The svayamvara itself then ripened into a masterpiece of theatrical confusion. The gods assumed Nala’s appearance in order to perplex Damayanti. There they stood: multiple Nalas, a full bouquet of king-shaped difficulties, all waiting for the princess to identify the correct beloved in a room where reality had been briefly outsourced to divine mischief. This is one of the Mahabharata’s loveliest touches. Ordinary lovers must navigate mixed signals and bad timing but this is ancient romance at its most visionary: even the final selection process turns into a catfishing crisis engineered by heaven.

Fortunately the gods, for all their power, retained certain tells. Divine feet do not gather dust. Divine garlands do not fade. Divine bodies do that annoying polished thing where they remain suspiciously exempt from the usual burdens of atmosphere. Damayanti, with admirable focus under pressure, read the signs, recognized the mortal Nala, and chose him. It is a beautiful moment, though one also wishes to applaud the sheer endurance of a princess whose marriage ceremony had somehow turned into a supernatural spot-the-difference puzzle.

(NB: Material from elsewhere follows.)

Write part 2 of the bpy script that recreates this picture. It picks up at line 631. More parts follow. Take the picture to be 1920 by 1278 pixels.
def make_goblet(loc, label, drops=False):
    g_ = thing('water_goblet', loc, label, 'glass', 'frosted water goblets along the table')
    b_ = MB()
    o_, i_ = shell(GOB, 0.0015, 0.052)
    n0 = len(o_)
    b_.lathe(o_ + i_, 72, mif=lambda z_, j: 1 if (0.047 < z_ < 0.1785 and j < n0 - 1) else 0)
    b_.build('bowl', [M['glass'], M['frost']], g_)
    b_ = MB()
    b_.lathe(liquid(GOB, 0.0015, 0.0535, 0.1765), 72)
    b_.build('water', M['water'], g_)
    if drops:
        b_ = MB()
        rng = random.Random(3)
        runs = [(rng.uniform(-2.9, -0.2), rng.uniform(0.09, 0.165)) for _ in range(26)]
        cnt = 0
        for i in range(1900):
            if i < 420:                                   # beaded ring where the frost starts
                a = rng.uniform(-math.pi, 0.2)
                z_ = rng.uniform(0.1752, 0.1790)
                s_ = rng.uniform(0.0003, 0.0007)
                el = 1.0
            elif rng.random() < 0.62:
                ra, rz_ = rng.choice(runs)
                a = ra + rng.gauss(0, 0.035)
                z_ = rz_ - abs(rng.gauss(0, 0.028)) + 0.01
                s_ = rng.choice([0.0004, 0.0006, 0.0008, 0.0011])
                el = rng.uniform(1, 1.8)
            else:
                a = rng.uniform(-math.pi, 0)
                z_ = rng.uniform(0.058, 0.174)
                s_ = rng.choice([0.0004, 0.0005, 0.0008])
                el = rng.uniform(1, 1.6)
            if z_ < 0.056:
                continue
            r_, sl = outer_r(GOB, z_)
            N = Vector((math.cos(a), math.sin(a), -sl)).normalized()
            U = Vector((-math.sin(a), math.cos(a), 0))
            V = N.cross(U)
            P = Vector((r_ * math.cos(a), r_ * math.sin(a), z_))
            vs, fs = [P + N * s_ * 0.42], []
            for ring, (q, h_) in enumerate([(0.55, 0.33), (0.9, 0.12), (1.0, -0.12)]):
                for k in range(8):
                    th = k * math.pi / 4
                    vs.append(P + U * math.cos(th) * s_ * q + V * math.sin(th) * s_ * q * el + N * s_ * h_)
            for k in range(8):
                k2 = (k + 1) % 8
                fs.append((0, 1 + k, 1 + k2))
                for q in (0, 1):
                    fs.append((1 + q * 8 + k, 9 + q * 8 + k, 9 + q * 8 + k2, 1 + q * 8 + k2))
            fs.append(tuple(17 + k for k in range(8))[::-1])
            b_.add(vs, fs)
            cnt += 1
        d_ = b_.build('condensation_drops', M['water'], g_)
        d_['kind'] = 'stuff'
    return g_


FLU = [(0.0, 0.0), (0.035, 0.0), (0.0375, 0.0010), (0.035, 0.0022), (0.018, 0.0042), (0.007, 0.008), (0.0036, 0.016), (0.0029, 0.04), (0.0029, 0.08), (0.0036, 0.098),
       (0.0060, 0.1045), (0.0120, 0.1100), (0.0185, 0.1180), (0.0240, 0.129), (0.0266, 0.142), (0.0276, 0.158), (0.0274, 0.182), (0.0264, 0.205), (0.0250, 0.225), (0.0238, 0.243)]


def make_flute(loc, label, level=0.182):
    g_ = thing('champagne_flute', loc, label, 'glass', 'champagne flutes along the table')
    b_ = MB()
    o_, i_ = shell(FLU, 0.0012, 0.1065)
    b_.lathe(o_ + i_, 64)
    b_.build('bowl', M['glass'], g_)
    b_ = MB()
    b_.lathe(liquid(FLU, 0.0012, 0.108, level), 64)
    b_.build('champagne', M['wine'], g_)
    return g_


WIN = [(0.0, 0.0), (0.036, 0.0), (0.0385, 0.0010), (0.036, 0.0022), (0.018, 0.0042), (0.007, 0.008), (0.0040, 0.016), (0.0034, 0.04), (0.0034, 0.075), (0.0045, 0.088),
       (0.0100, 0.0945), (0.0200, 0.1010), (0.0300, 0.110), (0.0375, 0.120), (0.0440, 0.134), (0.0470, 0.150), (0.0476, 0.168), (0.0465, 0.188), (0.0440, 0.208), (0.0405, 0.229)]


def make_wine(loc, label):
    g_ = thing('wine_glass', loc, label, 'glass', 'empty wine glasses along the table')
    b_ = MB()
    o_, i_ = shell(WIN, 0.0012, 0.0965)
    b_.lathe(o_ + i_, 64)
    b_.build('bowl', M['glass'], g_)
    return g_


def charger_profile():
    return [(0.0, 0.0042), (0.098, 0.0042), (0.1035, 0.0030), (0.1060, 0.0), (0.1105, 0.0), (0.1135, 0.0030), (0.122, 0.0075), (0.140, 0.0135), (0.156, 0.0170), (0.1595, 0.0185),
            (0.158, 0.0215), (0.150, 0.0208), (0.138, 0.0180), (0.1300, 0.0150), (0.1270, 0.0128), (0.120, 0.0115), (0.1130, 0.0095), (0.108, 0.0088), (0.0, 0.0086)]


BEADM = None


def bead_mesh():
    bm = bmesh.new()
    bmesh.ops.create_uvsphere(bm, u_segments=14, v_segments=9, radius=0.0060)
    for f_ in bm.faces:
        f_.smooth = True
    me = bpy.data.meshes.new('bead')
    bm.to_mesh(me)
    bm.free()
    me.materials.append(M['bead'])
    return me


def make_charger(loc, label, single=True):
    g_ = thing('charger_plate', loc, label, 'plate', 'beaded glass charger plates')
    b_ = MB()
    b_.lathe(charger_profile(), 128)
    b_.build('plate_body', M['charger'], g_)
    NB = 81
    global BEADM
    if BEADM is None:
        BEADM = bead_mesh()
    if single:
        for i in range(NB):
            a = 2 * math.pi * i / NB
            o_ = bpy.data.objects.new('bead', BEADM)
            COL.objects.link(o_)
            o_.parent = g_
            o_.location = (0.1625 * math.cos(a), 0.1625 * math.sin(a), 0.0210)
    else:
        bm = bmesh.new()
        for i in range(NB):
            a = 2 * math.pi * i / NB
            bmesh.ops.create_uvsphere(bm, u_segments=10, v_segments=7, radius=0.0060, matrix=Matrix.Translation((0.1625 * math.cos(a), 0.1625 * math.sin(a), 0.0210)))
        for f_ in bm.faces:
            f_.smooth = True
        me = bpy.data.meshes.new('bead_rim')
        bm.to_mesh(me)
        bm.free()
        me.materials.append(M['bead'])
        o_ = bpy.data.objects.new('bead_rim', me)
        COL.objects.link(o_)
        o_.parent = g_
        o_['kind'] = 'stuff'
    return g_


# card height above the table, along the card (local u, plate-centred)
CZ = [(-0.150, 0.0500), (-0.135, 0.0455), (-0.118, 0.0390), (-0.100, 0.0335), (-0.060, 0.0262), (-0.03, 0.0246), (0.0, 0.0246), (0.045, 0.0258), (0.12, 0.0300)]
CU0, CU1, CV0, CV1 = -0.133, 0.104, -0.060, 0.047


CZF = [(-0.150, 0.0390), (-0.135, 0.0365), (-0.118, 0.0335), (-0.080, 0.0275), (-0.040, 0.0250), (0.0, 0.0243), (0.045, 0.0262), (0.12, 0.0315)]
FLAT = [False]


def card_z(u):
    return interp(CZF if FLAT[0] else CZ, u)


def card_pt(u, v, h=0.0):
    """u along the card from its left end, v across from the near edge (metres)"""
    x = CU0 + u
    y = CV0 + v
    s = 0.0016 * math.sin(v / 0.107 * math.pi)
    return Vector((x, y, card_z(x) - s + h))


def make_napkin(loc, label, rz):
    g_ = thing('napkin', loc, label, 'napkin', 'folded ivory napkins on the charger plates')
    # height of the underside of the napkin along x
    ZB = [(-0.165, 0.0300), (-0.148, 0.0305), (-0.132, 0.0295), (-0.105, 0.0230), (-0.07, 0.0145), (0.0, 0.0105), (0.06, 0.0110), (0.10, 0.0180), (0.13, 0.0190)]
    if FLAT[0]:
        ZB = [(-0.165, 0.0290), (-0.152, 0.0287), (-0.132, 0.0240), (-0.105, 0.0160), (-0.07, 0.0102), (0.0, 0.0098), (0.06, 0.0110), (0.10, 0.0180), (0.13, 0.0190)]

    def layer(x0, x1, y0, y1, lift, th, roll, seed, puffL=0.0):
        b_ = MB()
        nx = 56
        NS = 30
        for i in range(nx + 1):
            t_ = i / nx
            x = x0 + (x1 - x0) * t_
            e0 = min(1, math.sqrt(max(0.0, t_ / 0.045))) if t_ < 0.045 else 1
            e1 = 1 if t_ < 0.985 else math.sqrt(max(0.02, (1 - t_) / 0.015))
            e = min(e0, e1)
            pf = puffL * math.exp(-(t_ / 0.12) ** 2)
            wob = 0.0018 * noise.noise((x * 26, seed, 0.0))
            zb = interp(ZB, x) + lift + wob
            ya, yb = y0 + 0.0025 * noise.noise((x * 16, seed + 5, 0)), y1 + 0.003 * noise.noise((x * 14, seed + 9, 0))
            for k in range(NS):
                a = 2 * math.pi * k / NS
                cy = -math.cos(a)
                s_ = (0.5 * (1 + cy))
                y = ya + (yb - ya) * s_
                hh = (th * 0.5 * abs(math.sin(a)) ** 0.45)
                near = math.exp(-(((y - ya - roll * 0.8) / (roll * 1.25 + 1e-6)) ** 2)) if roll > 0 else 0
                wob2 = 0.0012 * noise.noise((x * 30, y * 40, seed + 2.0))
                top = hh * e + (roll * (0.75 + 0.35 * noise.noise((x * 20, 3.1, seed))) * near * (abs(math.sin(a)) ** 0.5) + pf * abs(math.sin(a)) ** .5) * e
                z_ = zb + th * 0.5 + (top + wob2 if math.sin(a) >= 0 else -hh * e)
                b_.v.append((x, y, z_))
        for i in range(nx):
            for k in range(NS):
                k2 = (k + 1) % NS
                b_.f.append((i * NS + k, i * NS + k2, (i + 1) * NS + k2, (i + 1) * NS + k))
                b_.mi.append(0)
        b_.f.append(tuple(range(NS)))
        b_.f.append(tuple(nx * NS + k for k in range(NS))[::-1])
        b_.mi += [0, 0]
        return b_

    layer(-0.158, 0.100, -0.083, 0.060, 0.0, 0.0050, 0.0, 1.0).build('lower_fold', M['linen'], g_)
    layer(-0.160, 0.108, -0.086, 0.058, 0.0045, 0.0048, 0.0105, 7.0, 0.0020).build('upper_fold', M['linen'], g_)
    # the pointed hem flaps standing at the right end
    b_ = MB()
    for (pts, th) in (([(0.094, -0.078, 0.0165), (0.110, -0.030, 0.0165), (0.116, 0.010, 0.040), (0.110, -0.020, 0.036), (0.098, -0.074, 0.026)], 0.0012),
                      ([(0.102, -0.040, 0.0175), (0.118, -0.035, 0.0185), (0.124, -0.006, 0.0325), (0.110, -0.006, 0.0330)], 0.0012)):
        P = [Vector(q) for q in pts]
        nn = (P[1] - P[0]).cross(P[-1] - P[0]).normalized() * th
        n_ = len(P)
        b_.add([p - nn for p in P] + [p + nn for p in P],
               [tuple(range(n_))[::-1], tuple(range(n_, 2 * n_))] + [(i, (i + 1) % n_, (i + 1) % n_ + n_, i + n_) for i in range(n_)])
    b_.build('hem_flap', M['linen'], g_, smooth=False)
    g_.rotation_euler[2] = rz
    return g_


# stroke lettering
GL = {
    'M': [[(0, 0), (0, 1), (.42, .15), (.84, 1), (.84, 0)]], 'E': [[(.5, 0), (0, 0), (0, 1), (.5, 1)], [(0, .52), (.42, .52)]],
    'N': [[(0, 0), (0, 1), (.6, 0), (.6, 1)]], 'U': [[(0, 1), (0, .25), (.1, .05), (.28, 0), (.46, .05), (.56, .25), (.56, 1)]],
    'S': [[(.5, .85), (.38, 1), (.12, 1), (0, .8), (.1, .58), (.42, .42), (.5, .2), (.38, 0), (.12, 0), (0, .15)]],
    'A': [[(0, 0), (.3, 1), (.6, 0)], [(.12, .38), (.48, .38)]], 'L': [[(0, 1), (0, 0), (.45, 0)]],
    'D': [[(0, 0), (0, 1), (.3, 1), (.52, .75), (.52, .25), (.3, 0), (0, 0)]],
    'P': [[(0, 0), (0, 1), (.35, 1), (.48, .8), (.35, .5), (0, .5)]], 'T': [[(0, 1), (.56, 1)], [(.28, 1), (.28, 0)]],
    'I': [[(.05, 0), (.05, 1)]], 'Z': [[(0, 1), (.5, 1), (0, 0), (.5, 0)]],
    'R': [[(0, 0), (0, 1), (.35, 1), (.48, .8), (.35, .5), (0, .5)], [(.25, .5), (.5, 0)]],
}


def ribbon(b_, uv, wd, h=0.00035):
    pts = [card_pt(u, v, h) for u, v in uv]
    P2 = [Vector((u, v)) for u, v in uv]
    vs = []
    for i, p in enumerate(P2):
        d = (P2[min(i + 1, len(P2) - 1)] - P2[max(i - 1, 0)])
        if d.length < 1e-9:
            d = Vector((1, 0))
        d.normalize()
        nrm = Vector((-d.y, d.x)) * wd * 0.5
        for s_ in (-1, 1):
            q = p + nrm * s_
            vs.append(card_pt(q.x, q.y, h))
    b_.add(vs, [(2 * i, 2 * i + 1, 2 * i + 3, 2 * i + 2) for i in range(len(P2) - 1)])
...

And so Nala and Damayanti were united, which in romance is the point where musicians swell, flowers surrender, and readers with poor judgment assume happiness has become permanent. The Mahabharata, however, maintains a stern opinion about prolonged peace. It gives love, and then, with the sly face of an uncle introducing cards after dinner, it introduces Kali. The darker catastrophes of Nala’s story belong to another phase — dice, exile, ruin, separation, serpentine complications, and the great old epic truth that marriage may begin in swan-assisted glamour and still end in administrative devastation.

But that later sorrow only makes the earlier comedy shine more brightly. Because the opening of the Nala–Damayanti story remains one of the most elegantly ridiculous courtship arrangements in literature. A king and a princess fall in love through premium hearsay. A hamsa runs an elite-level communications campaign. The gods themselves arrive to compete. The hero is forced to advocate against his own interests like a dignified fool in ceremonial distress. The princess identifies the right man through clues that amount to: “those ones look a little too moisturized for mortality.” And through it all, everyone behaves as though this is perfectly reasonable, which is perhaps the most ancient and aristocratic element of the tale.

The hamsa, in particular, deserves renewed admiration. That bird carried an empire’s worth of emotional cargo with more competence than most human intermediaries manage in a lifetime. It did not merely deliver a message. It launched a romance, lubricated destiny, outperformed courtiers, and made itself indispensable in the matrimonial supply chain of epic India. Without the hamsa, Nala and Damayanti might still have become legendary. With the hamsa, they became unforgettable in a richer, stranger, and much funnier way — a love story feathered by publicity, polished by vanity, and lifted gracefully into absurdity by a bird who probably deserved better clients.

In the end, perhaps that is why the episode remains so elegant. It understands something enduring about human beings: that many people fall in love long before they fall in acquaintance; that reputation can intoxicate more quickly than reality; that beauty and longing make fools bloom like spring flowers.